Contrat «Open Bar»: une sénatrice demande une commission d’enquête

Joëlle Garriaud-Maylam, sénatrice LR des Français de l’étranger, a soumis à la commission Défense et affaires étrangères du Sénat une proposition de résolution : créer une commission d’enquête chargée de se pencher sur le contrat-cadre liant Microsoft et l’armée française. Une première depuis la signature du premier accord entre Redmond et la Grande Muette.

A chaque renouvellement, ce contrat fait couler beaucoup d’encre. Le contrat-cadre entre le ministère de la Défense et Microsoft a été initialement signé en 2009, renouvelé en 2013 puis de nouveau en 2017. Totalement opaque, passé sans mise en concurrence ni publicité, couvrant la quasi-intégralité du catalogue Microsoft, il fait hurler tant certains élus que les défenseurs du logiciel libre. Mais à l’occasion du renouvellement 2017, l’accord pourrait bien être passé au crible d’une commission d’enquête parlementaire.

C’est le sens d’une proposition de résolution soumise en Commission Défense et Affaires étrangères du Sénat. Son auteure, la sénatrice LR des Français de l’étranger Joëlle Garriaud-Maylam, demande que soit créée une commission d’enquête « tendant à analyser les conditions de passation et de renouvellement de l’accord cadre entre le Ministère de la Défense et Microsoft et à formuler des propositions pour renforcer la souveraineté numérique et la cybersécurité de la France ».

Faire la lumière sur un accord opaque

La sénatrice rappelle dans sa proposition certains points devant être éclaircis. Elle s’interroge ainsi sur « les enjeux en matière de souveraineté numérique et de cybersécurité du choix d'une centralisation de l'intégralité du système informatique du ministère des Armées » d’autant plus lorsqu’il s’agit d’une entreprise américaine, soumise entre autre au Patriot Act. Le « manque de transparence et de débat public », « la régularité d'un recours à une procédure négociée sans publicité » et « la réalité des « importantes économies » par ce contrat » doivent également être examinées.

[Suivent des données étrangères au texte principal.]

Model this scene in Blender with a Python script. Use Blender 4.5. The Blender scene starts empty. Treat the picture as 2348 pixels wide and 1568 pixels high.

Enfin, point épineux, « l'opportunité de recourir à une entreprise extra-européenne en position dominante », ce qui soulève également des questions de fiscalité : l’accord a peut-être été signé en France, c’est Microsoft Irlande qui empoche les 120 millions d’euros (présumés, le montant réel n’ayant pas été rendu public).

Un peu de libre

Sur ces différents points, Joëlle Garriaud-Maylam a posé plusieurs questions aux ministres concernés depuis octobre 2016 et la révélation par l'émission TV Cash Investigation du deuxième renouvellement de ce contrat. Sans jamais recevoir de réponse totalement convaincante. La commission d’enquête aura donc pour mission d’examiner les conditions de passation et de renouvellement des accords cadres et « l’état de dépendance » de notre défense nationale à Microsoft. Elle « s'attachera à élaborer des préconisations pour renforcer la souveraineté numérique de la défense française et pour assurer une utilisation au plus juste des deniers publics ».

En outre, la nouvelle ministre des Armées préparant « une feuille de route pour le ministère des armées, indiquant à la fois le calendrier et les applications pour lesquelles il serait pertinent de passer au logiciel libre, sera[it] établie courant 2018 », la commission pourrait formuler des recommandations et des avis afin d’alimenter ladite feuille de route. Mais encore faut-il que la proposition de résolution soit acceptée par la Commission Défense et Affaires étrangères du Sénat.

Dans un communiqué, l’April applaudit des deux mains : l’Association pour la Promotion et la Recherche en Informatique Libre appelle la création de pareille commission depuis 2016. Saluant la proposition de la sénatrice, Frédéric Couchet, délégué général de l'April, estime que « la création d'une commission d'enquête permettra au Parlement d'exercer sa mission de garant des politiques publiques et de faire la lumière sur les relations opaques et préoccupantes qui existent entre Microsoft et l'État français ». L'association appelle évidemment les sénateurs et sénatrices, quelle que soit leur couleur politique, à adopter la résolution.